Accurate estimates are possible
Daniel Armyr
Humans are terrible at predicting things. Especially about the future.
I have had two insights that really help. The second one turns everything I have ever been told about estimations on its head.
Assembly-lines under controlled conditions are easy to predict. But few of us run these any more, and still people who depend on us really want to know when we will deliver. So we guess, because not guessing is bad for business.
The first insight was taught to me. It turns out we are slightly less bad at comparing than predicting, and so came the storypoints: This new task feels twice as painful as that other task we just completed, so we assign it twice as many storypoints. Over time we calibrate our reference list and are told our estimates will get better, eventually.
It also turns out that the simpler the task, the easier it is to estimate. So if we break everything down into small enough pieces, estimation becomes more accurate.
What if we combine the two? We pick a small standard size for tasks and then we whittle them down until they are all of the same small size. Now we get relative estimates of small tasks, the sweet spot for estimation. For us, that optimal small task size takes just over half a day to complete.
Now, we don’t follow this rule to the letter. Here is how we size tasks in practice, balancing simplicity with flexibility:
- “I can do this straight away”: 0 points
- “Straightforward change I know how to do”: 1 point
- “I have an idea, but it’s a bit sprawling or includes an infrastructure change”: 2 points
- “I have no idea how to do this, and I need to fully immerse myself in it”: 3 points and time-boxed to 2 calendar days.

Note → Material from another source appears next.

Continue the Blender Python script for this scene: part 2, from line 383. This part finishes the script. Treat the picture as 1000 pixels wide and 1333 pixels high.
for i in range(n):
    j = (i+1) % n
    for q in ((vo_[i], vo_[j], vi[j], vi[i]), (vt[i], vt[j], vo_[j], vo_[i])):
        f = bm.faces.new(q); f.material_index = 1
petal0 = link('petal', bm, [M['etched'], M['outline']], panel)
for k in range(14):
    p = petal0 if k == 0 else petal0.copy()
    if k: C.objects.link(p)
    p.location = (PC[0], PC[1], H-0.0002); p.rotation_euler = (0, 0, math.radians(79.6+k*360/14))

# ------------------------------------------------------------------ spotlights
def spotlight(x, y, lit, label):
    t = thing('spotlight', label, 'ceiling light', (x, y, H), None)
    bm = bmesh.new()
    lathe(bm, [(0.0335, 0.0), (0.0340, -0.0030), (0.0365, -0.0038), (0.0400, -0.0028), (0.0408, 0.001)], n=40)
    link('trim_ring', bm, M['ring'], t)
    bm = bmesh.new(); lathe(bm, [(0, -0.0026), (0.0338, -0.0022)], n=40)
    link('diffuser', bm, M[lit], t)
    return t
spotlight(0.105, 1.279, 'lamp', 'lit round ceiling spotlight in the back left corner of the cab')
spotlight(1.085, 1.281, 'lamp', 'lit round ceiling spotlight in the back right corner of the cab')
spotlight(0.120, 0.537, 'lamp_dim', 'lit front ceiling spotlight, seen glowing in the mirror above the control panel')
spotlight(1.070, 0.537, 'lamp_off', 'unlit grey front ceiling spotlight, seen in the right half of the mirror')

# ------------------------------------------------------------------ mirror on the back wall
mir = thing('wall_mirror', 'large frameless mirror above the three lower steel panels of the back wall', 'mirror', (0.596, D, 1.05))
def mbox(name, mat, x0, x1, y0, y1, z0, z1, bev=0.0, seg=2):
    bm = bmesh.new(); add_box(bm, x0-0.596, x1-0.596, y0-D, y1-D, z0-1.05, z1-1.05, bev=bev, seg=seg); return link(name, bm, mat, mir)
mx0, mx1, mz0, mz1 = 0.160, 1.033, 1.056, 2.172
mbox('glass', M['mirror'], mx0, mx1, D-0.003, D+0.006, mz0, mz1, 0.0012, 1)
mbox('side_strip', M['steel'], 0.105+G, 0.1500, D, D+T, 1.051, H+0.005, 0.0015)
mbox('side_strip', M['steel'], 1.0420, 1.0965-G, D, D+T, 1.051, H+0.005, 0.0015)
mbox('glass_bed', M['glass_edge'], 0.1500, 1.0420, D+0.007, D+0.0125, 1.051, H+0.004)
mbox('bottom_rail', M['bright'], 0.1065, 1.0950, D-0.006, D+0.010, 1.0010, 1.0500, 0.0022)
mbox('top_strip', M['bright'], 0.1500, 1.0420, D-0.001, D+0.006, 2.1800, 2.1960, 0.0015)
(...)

The second insight is my own. Here is my story:
A few years ago, management accused my team of running over time on every project, and I admit they were not wrong. I took the opportunity to go back and review every project from the last six months, and I was somewhat surprised by what I found. Yes, every project ran late, but they were all delayed by roughly the same ammount: about 25%.
And that is when the second insight hit me: There is no estimate.
I have not done a single estimate in over 10 years.
I think that the ShapeUp method from Basecamp gave me the missing clue. ShapeUp talks about bets rather than estimates. Not “How long will this take”, but “How much are we willing to invest in this idea”.
I do not design a task that will take half a day to complete. I design tasks worth half a day. Because any task worth doing includes parts that matter more and parts that matter less. Parts with risk and parts without. Simply put: there is a lot of gray area.
What I realized was this: We always handled the important and high-risk aspects up-front. By the time we had run over by 25% and management was getting anxious to move on, whatever remained typically wasn’t that valuable. So we shipped and took on the next project.
This was my real insight. Divide your problems into a standard size that is small enough to be low risk. Then do the important parts first and ship when you are out of time.
That is how I hit 25% prediction accuracy, by focusing on value and risk.